# [Stored data]
*****

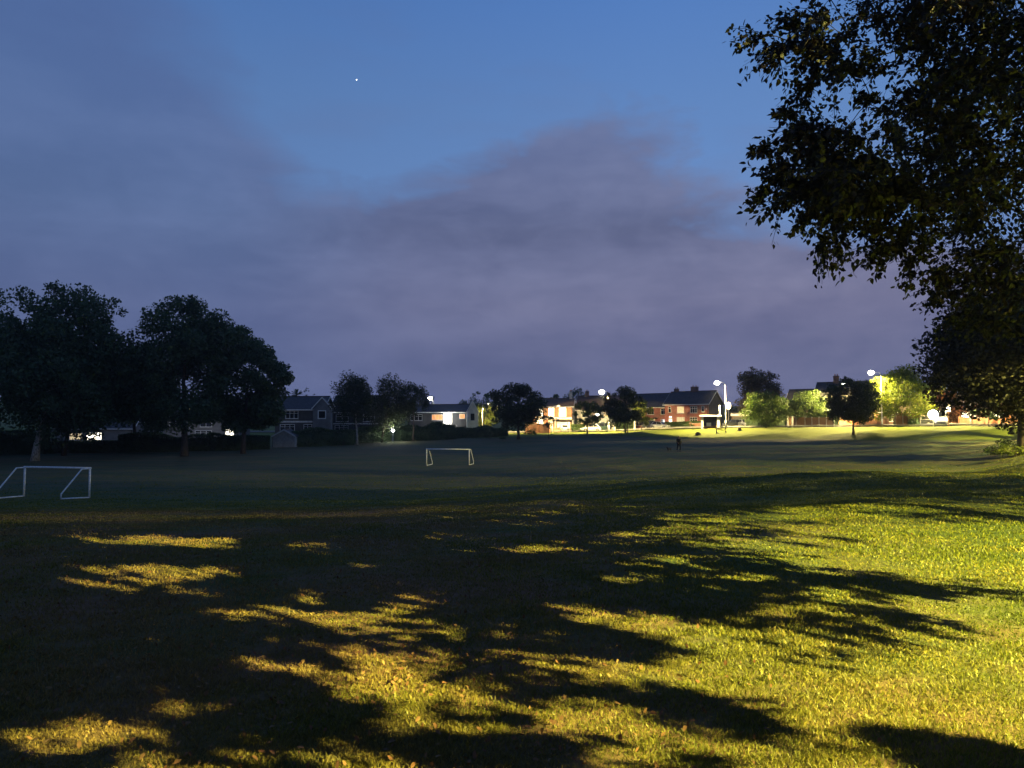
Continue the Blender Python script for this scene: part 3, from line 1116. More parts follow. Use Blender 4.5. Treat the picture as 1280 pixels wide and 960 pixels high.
# H2 brick house end on
h = House('red brick house with a plain brick gable and a small flat canopy porch', at(790, 181), 186, R(-38), 11.6, 8.0, 5.4, 8.6,
          (MT['brick'], MT['brick_dark']), MT['roof'])
h.window(1.2, 2.8, 3.5, 4.9, 'lit_orange', n=2)
h.window(5.0, 6.8, 3.5, 4.9, n=3)
h.window(8.6, 10.2, 3.5, 4.9, n=2)
h.window(2.0, 4.2, .9, 2.4, n=3)
h.window(8.6, 10.4, .9, 2.4, n=3)
h.door(6.0, 7.0, 2.3)
h.finish()
h.chimney(10.8, 1.0, 1.0)
MB().box(5.3, 7.7, -1.3, -.001, 2.55, 2.7).build('porch_roof', MT['roof'], h.root)
for k in (5.4, 7.5):
    MB().box(k, k + .12, -1.2, -1.08, 0, 2.55).build('porch_post', MT['white'], h.root)
# H3 yellow lit rendered house behind the twin stemmed tree
h = House('pale rendered house with a broad dark roof behind the lamp and the small green tree', at(722, 178), 180, R(-12), 13, 8.0, 5.2, 8.4,
          (MT['render'], MT['render']), MT['roof_brown'])
h.window(1.2, 3.0, 3.3, 4.7, n=2)
h.window(6.2, 8.4, 3.3, 4.7, 'lit_warm', n=3)
h.window(10.2, 11.6, 3.3, 4.7, n=2)
h.window(1.0, 3.6, .9, 2.3, 'lit_warm', n=3)
h.window(9.4, 11.9, .9, 2.3, n=3)
h.door(5.6, 6.6, 2.3, 'door_blue')
h.finish()
h.chimney(2.0)
# H4 bright house with orange panels
h = House('white house with orange hung tile panels, glaring windows and a white garage door', at(666, 172), 173, R(-9), 9.0, 7.5, 5.9, 7.7,
          (MT['brick_orange'], MT['render_grey']), MT['roof_brown'])
h.window(1.0, 2.3, 3.6, 5.6, 'lit_bright', n=2, transom=False)
h.window(3.6, 4.9, 3.6, 5.6, 'lit_bright', n=2, transom=False)
h.window(6.0, 7.6, 3.6, 5.6, 'lit_bright', n=2, transom=False)
h.window(.8, 2.4, 1.0, 2.9, 'lit_bright', n=2)
h.window(3.5, 4.6, 1.0, 2.9, 'lit_cream', n=1)
h.garage(5.5, 7.9, 2.5)
h.finish()
h.chimney(8.4, 1.6, .6, 'render')
MB().box(-.05, 8.95, -.05, -.002, 3.0, 3.42).build('cladding_band', MT['white'], h.root)
MB().box(5.1, 9.4, -1.6, -.06, 2.72, 2.9).build('canopy_roof', MT['roof'], h.root)
for k in (5.2, 9.2):
    MB().box(k, k + .12, -1.5, -1.38, 0, 2.72).build('canopy_post', MT['white'], h.root)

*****

Without the images, write out each line of the data verbatim.

# [Solution]
Continue the Blender Python script for this scene: part 3, from line 1116. More parts follow. Use Blender 4.5. Treat the picture as 1280 pixels wide and 960 pixels high.
# H2 brick house end on
h = House('red brick house with a plain brick gable and a small flat canopy porch', at(790, 181), 186, R(-38), 11.6, 8.0, 5.4, 8.6,
          (MT['brick'], MT['brick_dark']), MT['roof'])
h.window(1.2, 2.8, 3.5, 4.9, 'lit_orange', n=2)
h.window(5.0, 6.8, 3.5, 4.9, n=3)
h.window(8.6, 10.2, 3.5, 4.9, n=2)
h.window(2.0, 4.2, .9, 2.4, n=3)
h.window(8.6, 10.4, .9, 2.4, n=3)
h.door(6.0, 7.0, 2.3)
h.finish()
h.chimney(10.8, 1.0, 1.0)
MB().box(5.3, 7.7, -1.3, -.001, 2.55, 2.7).build('porch_roof', MT['roof'], h.root)
for k in (5.4, 7.5):
    MB().box(k, k + .12, -1.2, -1.08, 0, 2.55).build('porch_post', MT['white'], h.root)
# H3 yellow lit rendered house behind the twin stemmed tree
h = House('pale rendered house with a broad dark roof behind the lamp and the small green tree', at(722, 178), 180, R(-12), 13, 8.0, 5.2, 8.4,
          (MT['render'], MT['render']), MT['roof_brown'])
h.window(1.2, 3.0, 3.3, 4.7, n=2)
h.window(6.2, 8.4, 3.3, 4.7, 'lit_warm', n=3)
h.window(10.2, 11.6, 3.3, 4.7, n=2)
h.window(1.0, 3.6, .9, 2.3, 'lit_warm', n=3)
h.window(9.4, 11.9, .9, 2.3, n=3)
h.door(5.6, 6.6, 2.3, 'door_blue')
h.finish()
h.chimney(2.0)
# H4 bright house with orange panels
h = House('white house with orange hung tile panels, glaring windows and a white garage door', at(666, 172), 173, R(-9), 9.0, 7.5, 5.9, 7.7,
          (MT['brick_orange'], MT['render_grey']), MT['roof_brown'])
h.window(1.0, 2.3, 3.6, 5.6, 'lit_bright', n=2, transom=False)
h.window(3.6, 4.9, 3.6, 5.6, 'lit_bright', n=2, transom=False)
h.window(6.0, 7.6, 3.6, 5.6, 'lit_bright', n=2, transom=False)
h.window(.8, 2.4, 1.0, 2.9, 'lit_bright', n=2)
h.window(3.5, 4.6, 1.0, 2.9, 'lit_cream', n=1)
h.garage(5.5, 7.9, 2.5)
h.finish()
h.chimney(8.4, 1.6, .6, 'render')
MB().box(-.05, 8.95, -.05, -.002, 3.0, 3.42).build('cladding_band', MT['white'], h.root)
MB().box(5.1, 9.4, -1.6, -.06, 2.72, 2.9).build('canopy_roof', MT['roof'], h.root)
for k in (5.2, 9.2):
    MB().box(k, k + .12, -1.5, -1.38, 0, 2.72).build('canopy_post', MT['white'], h.root)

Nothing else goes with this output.